| Short exercise |
Exactly reproduce each line of the listing that follows.
━━━━━ Available data
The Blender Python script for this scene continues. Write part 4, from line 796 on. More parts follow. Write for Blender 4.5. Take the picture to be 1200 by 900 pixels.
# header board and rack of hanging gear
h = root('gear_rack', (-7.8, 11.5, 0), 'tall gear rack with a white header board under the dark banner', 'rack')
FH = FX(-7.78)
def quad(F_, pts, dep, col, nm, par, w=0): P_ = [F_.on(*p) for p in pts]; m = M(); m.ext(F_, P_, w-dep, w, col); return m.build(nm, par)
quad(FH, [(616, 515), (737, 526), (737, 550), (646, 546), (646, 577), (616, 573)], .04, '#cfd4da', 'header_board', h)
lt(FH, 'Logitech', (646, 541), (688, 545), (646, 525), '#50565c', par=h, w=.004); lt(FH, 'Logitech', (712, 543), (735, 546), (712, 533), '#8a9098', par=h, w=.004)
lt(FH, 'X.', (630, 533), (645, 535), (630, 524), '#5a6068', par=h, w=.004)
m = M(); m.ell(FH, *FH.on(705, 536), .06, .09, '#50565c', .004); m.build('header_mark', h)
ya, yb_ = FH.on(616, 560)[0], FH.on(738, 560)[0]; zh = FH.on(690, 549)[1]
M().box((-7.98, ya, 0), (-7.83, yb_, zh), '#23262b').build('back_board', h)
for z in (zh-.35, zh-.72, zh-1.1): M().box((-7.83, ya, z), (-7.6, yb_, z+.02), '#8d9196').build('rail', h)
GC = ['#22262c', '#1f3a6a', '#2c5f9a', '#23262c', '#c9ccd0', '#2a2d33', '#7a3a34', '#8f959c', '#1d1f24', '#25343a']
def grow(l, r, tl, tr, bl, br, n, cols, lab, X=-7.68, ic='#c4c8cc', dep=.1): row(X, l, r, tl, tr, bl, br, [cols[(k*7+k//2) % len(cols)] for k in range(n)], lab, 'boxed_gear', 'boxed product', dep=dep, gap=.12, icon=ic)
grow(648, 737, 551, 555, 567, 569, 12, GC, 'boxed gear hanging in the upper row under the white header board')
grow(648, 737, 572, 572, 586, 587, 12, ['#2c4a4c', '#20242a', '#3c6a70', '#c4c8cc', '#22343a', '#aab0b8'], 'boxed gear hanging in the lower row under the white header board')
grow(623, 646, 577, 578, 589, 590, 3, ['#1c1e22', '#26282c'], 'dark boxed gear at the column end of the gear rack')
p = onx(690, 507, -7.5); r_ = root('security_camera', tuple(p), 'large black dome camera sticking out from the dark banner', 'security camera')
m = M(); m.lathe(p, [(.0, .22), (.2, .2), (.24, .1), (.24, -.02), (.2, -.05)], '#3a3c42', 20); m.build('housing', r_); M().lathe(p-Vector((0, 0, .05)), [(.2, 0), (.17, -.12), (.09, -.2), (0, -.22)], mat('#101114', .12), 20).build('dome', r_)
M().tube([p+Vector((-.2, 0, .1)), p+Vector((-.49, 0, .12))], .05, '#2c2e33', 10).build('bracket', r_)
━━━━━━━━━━
| Output for this task |
The Blender Python script for this scene continues. Write part 4, from line 796 on. More parts follow. Write for Blender 4.5. Take the picture to be 1200 by 900 pixels.
# header board and rack of hanging gear
h = root('gear_rack', (-7.8, 11.5, 0), 'tall gear rack with a white header board under the dark banner', 'rack')
FH = FX(-7.78)
def quad(F_, pts, dep, col, nm, par, w=0): P_ = [F_.on(*p) for p in pts]; m = M(); m.ext(F_, P_, w-dep, w, col); return m.build(nm, par)
quad(FH, [(616, 515), (737, 526), (737, 550), (646, 546), (646, 577), (616, 573)], .04, '#cfd4da', 'header_board', h)
lt(FH, 'Logitech', (646, 541), (688, 545), (646, 525), '#50565c', par=h, w=.004); lt(FH, 'Logitech', (712, 543), (735, 546), (712, 533), '#8a9098', par=h, w=.004)
lt(FH, 'X.', (630, 533), (645, 535), (630, 524), '#5a6068', par=h, w=.004)
m = M(); m.ell(FH, *FH.on(705, 536), .06, .09, '#50565c', .004); m.build('header_mark', h)
ya, yb_ = FH.on(616, 560)[0], FH.on(738, 560)[0]; zh = FH.on(690, 549)[1]
M().box((-7.98, ya, 0), (-7.83, yb_, zh), '#23262b').build('back_board', h)
for z in (zh-.35, zh-.72, zh-1.1): M().box((-7.83, ya, z), (-7.6, yb_, z+.02), '#8d9196').build('rail', h)
GC = ['#22262c', '#1f3a6a', '#2c5f9a', '#23262c', '#c9ccd0', '#2a2d33', '#7a3a34', '#8f959c', '#1d1f24', '#25343a']
def grow(l, r, tl, tr, bl, br, n, cols, lab, X=-7.68, ic='#c4c8cc', dep=.1): row(X, l, r, tl, tr, bl, br, [cols[(k*7+k//2) % len(cols)] for k in range(n)], lab, 'boxed_gear', 'boxed product', dep=dep, gap=.12, icon=ic)
grow(648, 737, 551, 555, 567, 569, 12, GC, 'boxed gear hanging in the upper row under the white header board')
grow(648, 737, 572, 572, 586, 587, 12, ['#2c4a4c', '#20242a', '#3c6a70', '#c4c8cc', '#22343a', '#aab0b8'], 'boxed gear hanging in the lower row under the white header board')
grow(623, 646, 577, 578, 589, 590, 3, ['#1c1e22', '#26282c'], 'dark boxed gear at the column end of the gear rack')
p = onx(690, 507, -7.5); r_ = root('security_camera', tuple(p), 'large black dome camera sticking out from the dark banner', 'security camera')
m = M(); m.lathe(p, [(.0, .22), (.2, .2), (.24, .1), (.24, -.02), (.2, -.05)], '#3a3c42', 20); m.build('housing', r_); M().lathe(p-Vector((0, 0, .05)), [(.2, 0), (.17, -.12), (.09, -.2), (0, -.22)], mat('#101114', .12), 20).build('dome', r_)
M().tube([p+Vector((-.2, 0, .1)), p+Vector((-.49, 0, .12))], .05, '#2c2e33', 10).build('bracket', r_)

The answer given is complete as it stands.